Scaroni e Descalzi rinviati a giudizio per tangenti Eni-Nigeria
Una mazzetta di 1,3 miliardi di dollari e 15 imputati tra cui Eni e Shell. Il giro di presunte tangenti tra Nigeria e Italia arriva a giudizio. Il processo si aprirà il prossimo 5 marzo davanti alla decima sessione penale del tribunale di Milano. L’indagine partì da alcune intercettazioni nell’indagine sulla P4.

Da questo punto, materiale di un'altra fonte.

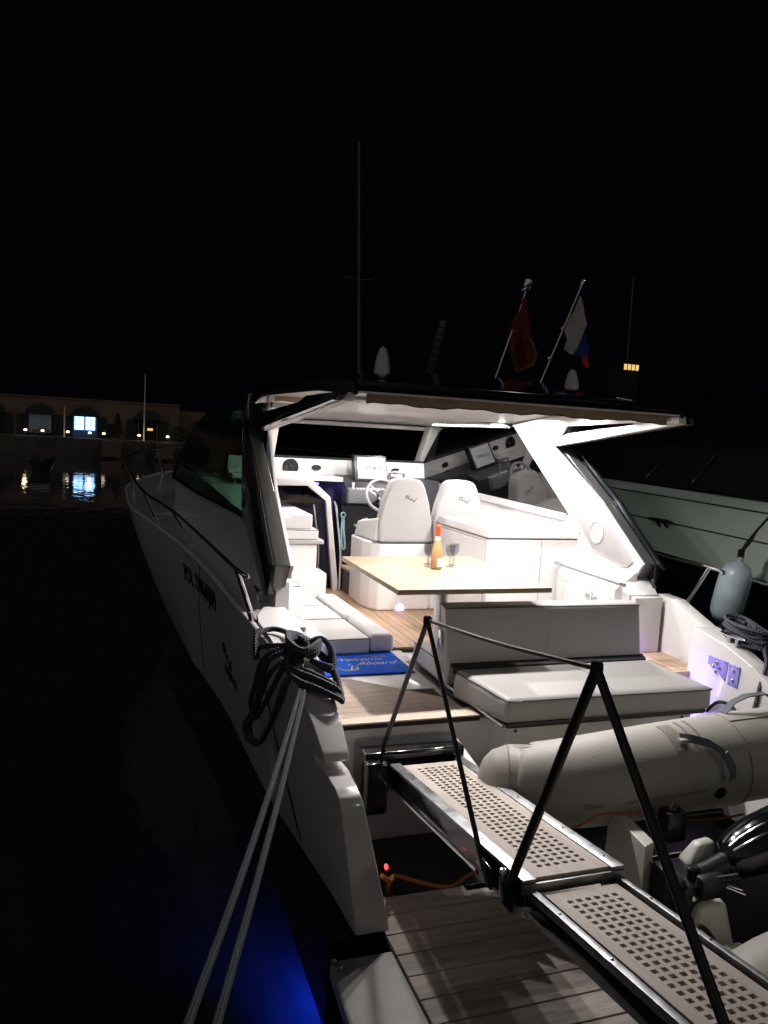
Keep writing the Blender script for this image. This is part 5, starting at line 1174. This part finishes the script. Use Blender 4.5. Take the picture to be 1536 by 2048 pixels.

Scaroni e Descalzi: l’accusa di corruzione
Claudio Descalzi e Paolo Scaroni – rispettivamente attuale amministratore delegato ed ex amministratore delegato dell’Eni – sono stati rinviati a giudizio del gup di Milano Giuseppina Barbara per il caso della presunta maxi tangente versata dalle due società a pubblici ufficiali e politici nigeriani per lo sfruttamento del giacimento petrolifero Opl 245. Immediata la nota dell’Eni che conferma “la massima fiducia nella correttezza e integrità dell’operato dell’azienda e del suo amministratore delegato”.
Scaroni e Descalzi: il ruolo di Bisignani
L’accusa formulata dai pm Fabio De Pasquale e Sergio Spadaro riguarda l’aggiudicazione di un giacimento avvenuta nel 2011. In cambio della presunta tangente i due gruppi si sono aggiudicati i diritti esclusivo di sfruttamento. Nell’attesa che si concludano le indagini, qualche mese fa la Nigeria aveva ripreso controllo degli impianti in via cautelare.
Tra gli imputatati c’è anche il faccendiere Luigi Bisignani che avrebbe presentato l’intermediario nigeriano Obi ai due principali imputati. Dalle carte dei pm, si legge come sia Scaroni che Descalzi avrebbero incontrato il presidente nigeriano Jonathan Goodluck, in carica tra il 2010 e il 2015, “per definire l’affare” relativo all’appalto. Attraverso prestanome, l’ex ministro del Petrolio Etete alla fine degli anni ’90 si ‘autoassegnò’ la concessione a costo zero, tramite la società Malabu. I soldi pagati al governo nigeriano furono riversati al politico, che li avrebbe usati anche per “immobili, aerei, auto blindate“, rendendo sovrapponibili mazzetta e acquisizione.
Scaroni e Descalzi: il ruolo delle intercettazioni
L’indagine era partita dalle intercettazioni dei pm di Napoli Henry John Woodcock e Francesco Curcio. Nel 2010 i due giudici stavano indagando sulla cosiddetta P4, in cui era coinvolto anche Bisignani. Dal filone napoletano delle indagini erano emersi i rapporti di Bisignani con i vertici dell’Eni di allora. In questa indagine Bisignani ha poi patteggiato un anno e 7 mesi.